Experimental Analysis of Bubble-Breaker Devices

Abstract

Summary Multiphase flow in pipes plays an important role in the oil and gas industry because the pressure losses along tubings, flowlines, and risers have a direct impact on overall production. In offshore wells, this is more critical because of the greater depths and longer tie-backs, which increase both the frictional and gravitational pressure losses. In this context, multiphase-flow optimization, isolated or in association with artificial lift or boosting methods, may significantly help to increase production. This work investigates the potential of a method to optimize multiphase flow in vertical pipes through an imposed change in the gas-bubble geometry, more specifically in the bubble diameter.

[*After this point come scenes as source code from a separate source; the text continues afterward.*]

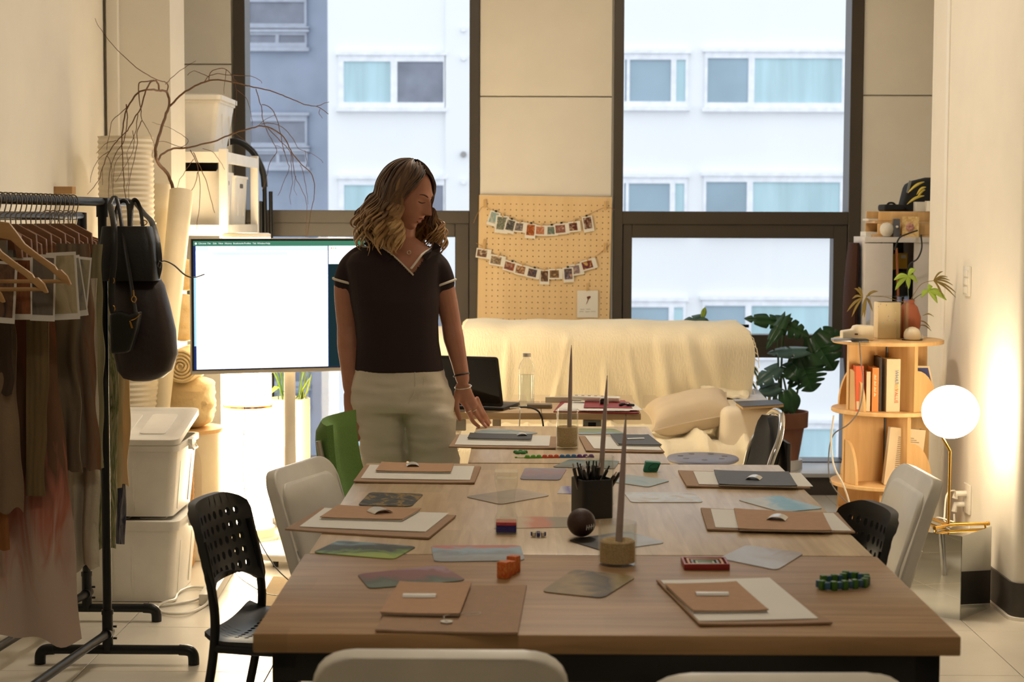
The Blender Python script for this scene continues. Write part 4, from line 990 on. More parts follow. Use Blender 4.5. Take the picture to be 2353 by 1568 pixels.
MB().tube([Vector((w.x+.02*math.cos(t), w.y+.02+.028*math.sin(t)*0+.0, w.z-.02+.0)) for t in (0, 1)], .004, 6).bx(w.x-.012, w.x+.012, w.y+.004, w.y+.03, DZ+.0125, DZ+.02).build('strap', WHITEP, wt)
q = G(1440, 941, DZ); kf = thing('key_fob', 'small black key fob on the papers at the desk end', 'fob', (q.x, q.y, DZ+.012))
MB().tube(smoothpath([(q.x-.03, q.y, DZ+.016), (q.x-.01, q.y+.006, DZ+.02), (q.x+.012, q.y, DZ+.017), (q.x+.03, q.y+.004, DZ+.016)], 4), [.004, .006, .007, .006, .005, .004, .005, .006, .006, .006, .005, .005, .004], 8).build('body', BLACKP, kf)
MB().lathe([(.004, 0), (.007, 0), (.007, .004), (.004, .004), (.004, 0)], (q.x, q.y-.006, DZ+.022), 12, cap=False).build('ring', CHROME, kf)
tag(MB().tube(smoothpath([P(1170, 940, 6.72), P(1205, 936, 6.70), P(1232, 942, 6.66), P(1244, 958, 6.655), P(1249, 990, 6.66), P(1250, 1060, 6.66)], 5), .0035, 6).build('power_cable', BLACKP), 'black cable running from the laptop over the desk edge', 'cable')
tag(MB().tube(smoothpath([P(1172, 938, 6.71), P(1192, 938, 6.68), P(1195, 945, 6.652), P(1193, 985, 6.65), P(1192, 1040, 6.65)], 5), .0028, 6).build('charging_cable', WHITEP), 'white charging cable hanging over the desk edge', 'cable')
# ================================================================== screen on a stand
bc = G(668, 1288, 0); bc = Vector((bc.x, bc.y, 0))
tv = thing('screen_stand', 'large monitor showing a bright web page on a white round-footed stand', 'monitor', bc)
rb_ = 98*bc.y/FPX
MB().lathe([(.0005, .03), (rb_, .03), (rb_, .05), (rb_-.006, .056), (.0005, .058)], bc, 56).build('base', WHITEM, tv)
for a in (3.6, 4.4, 5.3, .8, 2.2): MB().cyl(bc+Vector((math.cos(a)*rb_*.8, math.sin(a)*rb_*.8, 0)), bc+Vector((math.cos(a)*rb_*.8, math.sin(a)*rb_*.8, .03)), .012, n=12).build('foot', BLACKP, tv)
MB().cyl(bc+Vector((0, 0, .055)), bc+Vector((0, 0, .50)), .026, n=24).build('pole', WHITEM, tv)
MB().cyl(bc+Vector((0, 0, .50)), bc+Vector((0, 0, .95)), .0245, n=24).build('pole', WHITEM, tv)
A = P(437, 548, 7.25); B = P(437, 862, 7.25); Cc = P(770, 850, 7.46)
u_ = (Cc-B); u_.z = 0; u_.normalize(); v_ = Vector((0, 0, 1)); n_ = u_.cross(v_)      # n_ towards the viewer
TW, TH = .93, (A-B).length
o_tv = Vector((A.x, A.y, B.z))
ft = lambda u, v, w: o_tv+u_*u+v_*v+n_*w
MB().prism(rrect(TW, TH, .006, 3, TW/2, TH/2), ft, -.03, -.002).build('housing', M('monitor_silver', (200, 192, 178), .35), tv, bevel=.003)
MB().prism([(.004, .016), (TW-.004, .016), (TW-.004, TH-.003), (.004, TH-.003)], ft, -.002, .0).build('bezel', BLACKP, tv)
su = lambda px: (P(px, 700, 7.5).x-A.x)/u_.x
pz = lambda py: TH*(862-py)/(862-548)
def scr(name, u0, u1, v0, v1, m, w=.0004): return MB().prism([(u0, v0), (u1, v0), (u1, v1), (u0, v1)], ft, w-.0003, w).build(name, m, tv, smooth=False)
SCW = Emit('screen_white', (.93, .99, 1.0), 1.9)
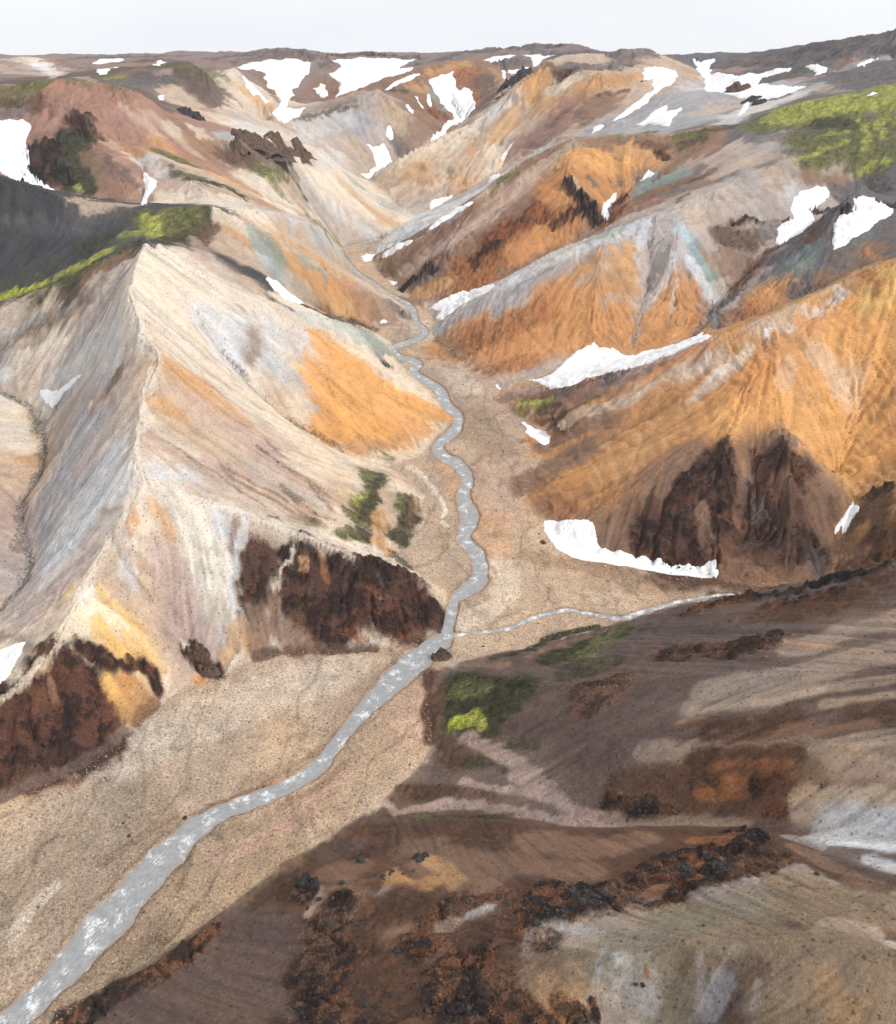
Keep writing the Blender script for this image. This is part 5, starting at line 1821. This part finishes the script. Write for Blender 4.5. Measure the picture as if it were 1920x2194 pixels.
# ---------------------------------------------------------------- rocks
def crag_mesh(name, seed, mat):
    # an uneven heap of rock about 2 x 2 across, 1 high, sunk at its rim
    rs = np.random.default_rng(seed); n = 26
    g = np.linspace(-1.15, 1.15, n); gx, gy = np.meshgrid(g, g, indexing='ij')
    gx = gx + rs.normal(0, .012, gx.shape); gy = gy + rs.normal(0, .012, gx.shape)
    rr = np.hypot(gx, gy) + 0.25 * fbm(gx * 1.7 + seed, gy * 1.7, 3, seed)
    env = np.clip(1.05 - rr, -0.35, 1) ** 1.0
    st = ridged(gx * 1.6 + seed, gy * 1.6, 4, seed + 1)
    blk = np.floor((fbm(gx * 2.2 - seed, gy * 2.2, 2, seed + 2) + 1) * 5) / 5 - 1
    h = np.where(env > 0, np.sqrt(np.maximum(env, 0)) * (0.75 + 0.22 * st + 0.8 * blk) , env * 1.2)
    V = np.stack([gx, gy, h], -1).reshape(-1, 3)
    i = np.arange(n * n).reshape(n, n)
    q = np.stack([i[:-1, :-1], i[1:, :-1], i[1:, 1:], i[:-1, 1:]], -1).reshape(-1, 4)
    me = bpy.data.meshes.new(name); me.from_pydata(V.tolist(), [], q.tolist()); me.update(); me.materials.append(mat)
    return me
def rock_mesh(name, seed, sub, mat, jag=0.35):
    import bmesh
    bm = bmesh.new(); bmesh.ops.create_icosphere(bm, subdivisions=sub, radius=1.0)
    rs = np.random.default_rng(seed)
    planes = rs.standard_normal((7, 3)); planes /= np.linalg.norm(planes, axis=1)[:, None]; offs = rs.uniform(0.55, 0.95, 7)
    for v in bm.verts:
        p = np.array(v.co)
        for n_v, o_ in zip(planes, offs):
            d = p @ n_v - o_
            if d > 0: p = p - n_v * d
        s = 1 + jag * float(fbm(np.array(p[0] * 2.3 + seed), np.array(p[1] * 2.3 + p[2] * 1.7), 3, seed))
        v.co = Vector(p * s)
    me = bpy.data.meshes.new(name); bm.to_mesh(me); bm.free()
    me.materials.append(mat)
    return me
ROCKM = [rock_mesh('rock', s, 2, M_BASALT) for s in range(5)]
RUSTM = [rock_mesh('rock', 20 + s, 2, M_RUST) for s in range(3)]
def put_rock(u, v, size_px, mats, label, group, flat=0.75):
    h = cast(u, v)
    if h is None: return
    d = math.sqrt(h[0] ** 2 + h[1] ** 2 + (HCAM - h[2]) ** 2)
    s = size_px * 0.8 * d / FOC / 2
    o = bpy.data.objects.new('rock', random.choice(mats)); COL.objects.link(o)
    o.location = (h[0], h[1], h[2])
    o.scale = (s * random.uniform(0.8, 1.3), s * random.uniform(0.7, 1.1), s * flat * random.uniform(0.7, 1.2))
    o.rotation_euler = (random.uniform(-.3, .3), random.uniform(-.3, .3), random.uniform(0, 6.28))
    o['label'] = label; o['category'] = 'rock'; o['group'] = group
    return o
# clusters of black rock: centre, spread, how many, size range (pixels of the photograph)
CL_ = [
 ((1245,1915),(26,16),9,(10,26),'black rock in the crag cluster at the left end of the foreground crest','black rocks at the left end of the foreground crest'),
 ((1385,1935),(22,14),6,(10,24),'black rock in the small crag below the middle of the foreground crest','black rocks below the middle of the foreground crest'),
 ((1390,1862),(20,10),4,(10,24),'black rock in the little group left of the middle crags','black rocks left of the middle crags'),
 ((1460,1862),(28,12),7,(10,22),'black rock in the crags at the middle of the foreground crest','black rocks in the middle crags'),
 ((1545,1842),(24,22),9,(9,22),'black rock below the brown top of the foreground hill','black rocks below the brown top'),
 ((1600,1785),(30,10),6,(9,18),'black rock on the brown top beside the pale basin','black rocks on the brown top'),
 ((1675,1838),(16,7),4,(8,18),'black rock at the right end of the foreground crags','black rocks at the right end of the crags'),
 ((1180,1980),(30,20),8,(9,22),'black rock on the slope above the grey hollow','black rocks above the grey hollow'),
 ((1120,1925),(20,9),4,(8,18),'black rock on the small orange knoll in the foreground','black rocks on the orange knoll'),
 ((905,1838),(14,8),5,(9,20),'black rock at the top end of the orange foreground edge','black rocks at the top of the orange edge'),
 ((855,1865),(20,8),5,(8,18),'black rock along the orange foreground edge','black rocks along the orange edge'),
 ((805,1882),(14,8),4,(8,18),'black rock at the lower end of the orange foreground edge','black rocks at the low end of the orange edge'),
 ((650,1905),(16,20),7,(10,24),'black rock in the grey streaked crag nearest the gravel','black rocks in the crag nearest the gravel'),
 ((720,1960),(30,40),12,(9,20),'black rock on the dark slope below the grey streaked crag','black rocks below the streaked crag'),
 ((870,2020),(34,26),10,(9,20),'black rock on the brown slope left of the white patch','black rocks left of the white patch'),
 ((960,1950),(26,12),6,(8,18),'black rock just above the white patch on the foreground hill','black rocks above the white patch'),
 ((830,2150),(60,30),12,(10,24),'black rock near the bottom edge of the photo','black rocks near the bottom edge'),
 ((1000,2120),(50,30),10,(9,20),'black rock on the dark slope under the grey hollow','black rocks under the grey hollow'),
 ((1380,1740),(40,14),6,(7,15),'dark rock along the near edge of the rusty brown gully','dark rocks along the rusty gully'),
 ((1660,1690),(40,14),5,(6,13),'dark rock above the pale basin','dark rocks above the pale basin'),
 ((1380,2110),(14,10),2,(8,14),'dark rock on the pale streaked bank at the bottom','dark rocks on the pale bank'),
]
ORD = ['leftmost', 'second', 'third', 'fourth', 'fifth', 'sixth', 'seventh', 'eighth', 'ninth', 'tenth', 'eleventh', 'twelfth']
for (cu, cv), (su, sv), n, (a, b), lb, gp in CL_:
    spots = sorted((random.gauss(cu, su * 0.8), min(2186, random.gauss(cv, sv * 0.8)), a + (b - a) * random.random() ** 2) for _ in range(n))
    for k, (u, v, z) in enumerate(spots):
        first = 'leftmost rock' if k == 0 else ('rightmost rock' if k == n - 1 else ORD[k] + ' rock')
        put_rock(u, v, z, ROCKM, first + lb[lb.index('rock') + 4:], gp)
for u, v, s, m, lb in [
  (1751,1874,15,ROCKM,'single dark flat rock on the pale saddle right of the crags'),
  (1508,1984,14,RUSTM,'single small rust brown rock on the pale slope under the crags'),
  (1163,1163,22,RUSTM,'brown rock heap on the gravel left of the long curved snow bank'),
  (775,1841,26,ROCKM,'round black boulder on the smooth brown slope'),
  (396,1753,13,ROCKM,'black boulder on the left bank where the river widens'),
  (276,1792,10,ROCKM,'bluish dark boulder on the left gravel beside the river'),
  (330,1889,9,ROCKM,'small black boulder at the right bank by the white riffle'),
  (308,1954,9,RUSTM,'small reddish boulder on the gravel right of the river'),
  (264,1763,8,ROCKM,'small black boulder high on the left gravel'),
  (178,2028,9,ROCKM,'dark boulder on the right bank near the lower left'),
  (182,1970,7,ROCKM,'small dark stone in the shallow river'),
  (1035,1385,10,ROCKM,'small dark rock beside the track near the confluence'),
  (1375,175,8,ROCKM,'tiny rock in the crook of the hook shaped snow patch'),
  (1640,1210,9,RUSTM,'small rock below the dark knobs of the golden hill')]:
    put_rock(u, v, s, m, lb, 'single boulders')

# rocky outcrops: a thing each, built from a few leaning blocks
def outcrop(blocks, label, mats, name='rock_outcrop'):
    base = cast(*blocks[0][:2])
    e = bpy.data.objects.new(name, None); COL.objects.link(e)
    e.location = base[:3]; e['label'] = label; e['category'] = 'rock outcrop'
    for u, v, w, h in blocks:
        c = cast(u, v)
        if c is None: continue
        d = math.sqrt(c[0] ** 2 + c[1] ** 2 + (HCAM - c[2]) ** 2)
        sw, sh = w * d / FOC / 2, h * d / FOC / 2
        src = random.choice(mats); me = src.copy(); me.name = 'block'
        k = len(me.vertices); v3 = np.empty(k * 3); me.vertices.foreach_get('co', v3); v3 = v3.reshape(-1, 3)
        a = random.uniform(0, 6.28); gx = v3[:, 0] * math.cos(a) - v3[:, 1] * math.sin(a); gy = v3[:, 0] * math.sin(a) + v3[:, 1] * math.cos(a)
        wx = c[0] + gx * sw * 1.0; wy = c[1] + gy * sw * 0.7
        v3 = np.stack([wx - base[0], wy - base[1], np.clip(zat(wx, wy), c[2] - 0.45 * sw, c[2] + 0.45 * sw) + v3[:, 2] * sh * 1.5 - base[2]], 1)
        me.vertices.foreach_set('co', v3.ravel()); me.update()
        o = bpy.data.objects.new('block', me); COL.objects.link(o)
        o.parent = e
BIGM = [crag_mesh('block', 40 + s, M_BASALT) for s in range(3)]
BIGR = [crag_mesh('block', 50 + s, M_RUST) for s in range(3)]
outcrop([(530,300,54,24),(562,312,56,20),(600,310,60,24),(642,322,48,24),(512,314,34,18),(585,322,70,16)], 'large brown crag crowning the mossy hillside left of the river head', BIGR)
outcrop([(404,246,34,22),(424,256,24,24),(390,240,18,12)], 'small black crag on the descending reddish crest', BIGM)
outcrop([(1580,196,44,22),(1572,189,30,12)], 'round dark rock ringed by the widest upper right snow field', BIGR)
outcrop([(1610,214,36,10),(1625,222,26,12)], 'low dark rock at the lower edge of the widest upper right snow field', BIGM)
outcrop([(1115,165,46,30),(1090,185,36,24)], 'black crag on the shoulder above the long snow tongue', BIGM)
outcrop([(425,1410,44,50),(446,1432,40,34)], 'brown boulder hump at the foot of the front face, left of the brown cliff', BIGR)
outcrop([(945,1408,40,34)], 'dark red cone shaped rock right at the confluence', BIGR)
outcrop([(655,1888,30,40),(672,1900,24,34)], 'grey black fin of rock nearest the gravel in the foreground', BIGM)
outcrop([(895,1836,26,18),(912,1832,16,14)], 'black rock tip at the upper end of the orange foreground edge', BIGM)

# ---------------------------------------------------------------- gravel, rubble: counted by nobody
def scatter(name, label, pts, sizes, mat, colors=None):
    n = len(pts)
    base = np.array([(1,0,0),(-1,0,0),(0,1,0),(0,-1,0),(0,0,1),(0,0,-.6)], float)
    fc = np.array([(0,2,4),(2,1,4),(1,3,4),(3,0,4),(2,0,5),(1,2,5),(3,1,5),(0,3,5)])
    rot = rng.uniform(0, 6.28, n); c, s = np.cos(rot), np.sin(rot)
    sc_ = sizes[:, None] * rng.uniform(0.6, 1.3, (n, 3)); sc_[:, 2] *= 0.7
    V = base[None] * sc_[:, None, :] * rng.uniform(0.75, 1.25, (n, 6, 1))
    V = np.stack([V[..., 0] * c[:, None] - V[..., 1] * s[:, None], V[..., 0] * s[:, None] + V[..., 1] * c[:, None], V[..., 2]], -1)
    V += pts[:, None, :]
    F_ = (fc[None] + (np.arange(n) * 6)[:, None, None]).reshape(-1, 3)
    me = bpy.data.meshes.new(name)
    me.vertices.add(n * 6); me.vertices.foreach_set('co', V.reshape(-1).astype(np.float32))
    me.loops.add(F_.size); me.loops.foreach_set('vertex_index', F_.ravel().astype(np.int32))
    me.polygons.add(len(F_)); me.polygons.foreach_set('loop_start', np.arange(0, F_.size, 3, dtype=np.int32)); me.update()
    ca = me.color_attributes.new('tint', 'FLOAT_COLOR', 'POINT')
    cc = np.ones((n, 6, 4), np.float32); cc[..., :3] = colors[:, None, :]; ca.data.foreach_set('color', cc.ravel())
    me.materials.append(mat)
    o = bpy.data.objects.new(name, me); COL.objects.link(o); o['kind'] = 'stuff'; o['label'] = label
    return o
M_STONE, nt_, b_ = new_mat('loose_stones')
a_ = N(nt_, 'ShaderNodeVertexColor', layer_name='tint'); nt_.links.new(a_.outputs['Color'], b_.inputs['Base Color']); b_.inputs['Roughness'].default_value = 0.9
def pick(mask, n, weight=1.0):
    w = (mask * (R ** 2 if False else 1.0)).ravel().astype(float)
    # the grid is denser close by, so equal odds per cell already thin the stones out with distance
    w /= w.sum(); k = rng.choice(w.size, n, p=w)
    i, j = np.divmod(k, NT)
    fi = i + rng.uniform(-.5, .5, n); fj = j + rng.uniform(-.5, .5, n)
    return np.stack([bil(X, fi, fj), bil(Y, fi, fj), bil(Z, fi, fj)], 1), fi, fj
inview = (np.abs(TH) < 0.75)
riv = np.zeros(Z.shape, bool)
WET = (Z < floor_z(Y) - 0.5) & FLOORM
P_, fi, fj = pick(FLOORM & ~WET & inview & (R < 800), 26000)
d_cam = np.sqrt((P_ ** 2).sum(1) + HCAM ** 2)
col = np.clip(lin(PAL['gv'][:3]) * ALB * rng.choice([0.3, 0.55, 0.8, 1.1, 1.5], (len(P_), 1), p=[.1, .2, .25, .27, .18]) * (1 + rng.normal(0, .07, (len(P_), 3))), 0.02, 0.75)
scatter('gravel', 'loose gravel and cobbles strewn over the valley floor', P_, d_cam / FOC * rng.gamma(2.0, 0.34, len(P_)) + 0.05, M_STONE, col)
P_, fi, fj = pick(np.clip(ROCK - 0.3, 0, 1) * inview * (R < 700), 16000)
cc = bil(C3[..., :3], fi, fj); d_cam = np.sqrt(P_[:, 0] ** 2 + P_[:, 1] ** 2 + HCAM ** 2 * .5)
scatter('rubble', 'dark rubble lying on the rocky slopes', P_, d_cam / FOC * rng.gamma(2.2, 0.7, len(P_)) + 0.06, M_STONE, np.clip(cc * rng.uniform(0.35, 1.4, (len(P_), 1)), 0.015, 0.5))
slopemask = (away > 0.6) & (X > -20) & (Y < 330) & inview & (ROCK < 0.5)
P_, fi, fj = pick(slopemask, 16000)
cc = bil(C3[..., :3], fi, fj); d_cam = np.sqrt(P_[:, 0] ** 2 + P_[:, 1] ** 2 + HCAM ** 2 * .5)
scatter('scree', 'fine scree on the dark slope right of the confluence', P_, d_cam / FOC * rng.gamma(2.2, 0.38, len(P_)) + 0.05, M_STONE, np.clip(cc * rng.choice([0.4, 0.7, 1.3, 1.7], (len(P_), 1)), 0.015, 0.6))
# stones of the creek at the left edge
CK = HN['lines']['creek'][1:-1]
pts = []
for a, b in zip(CK[:-1], CK[1:]):
    m = int(np.hypot(*(b - a)[:2]) * 9)
    t = rng.uniform(0, 1, m)[:, None]; q = a + (b - a) * t
    q[:, :2] += rng.normal(0, 1.1, (m, 2)); pts.append(q)
pts = np.vstack(pts); pts[:, 2] = zat(pts[:, 0], pts[:, 1]) + 0.1
scatter('creek_stones', 'grey stones filling the narrow creek bed at the left edge', pts, rng.gamma(2.0, 0.10, len(pts)) + 0.10, M_STONE, np.clip(lin((176, 172, 168)) * rng.choice([0.2, 0.4, 0.6, 0.9], (len(pts), 1)), 0.02, 0.8))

This change in the bubble's geometry is performed by a mechanical device and may reduce the slip between phases, and as a consequence, decrease the gravitational term in the pressure gradient, resulting in less overall pressure loss. In principle, it can be applied to oil-flowing wells with medium to high gas/oil content or to gas lifted wells. This paper explains the relationship between bubble diameter and pressure drop, and presents experimental results that support the potential of such technology. The experimental data were collected first in a small-scale installation using air and water, and then in an experimental well with natural gas and oil. Several geometries of the mechanical bubble-breaker device were tested and compared.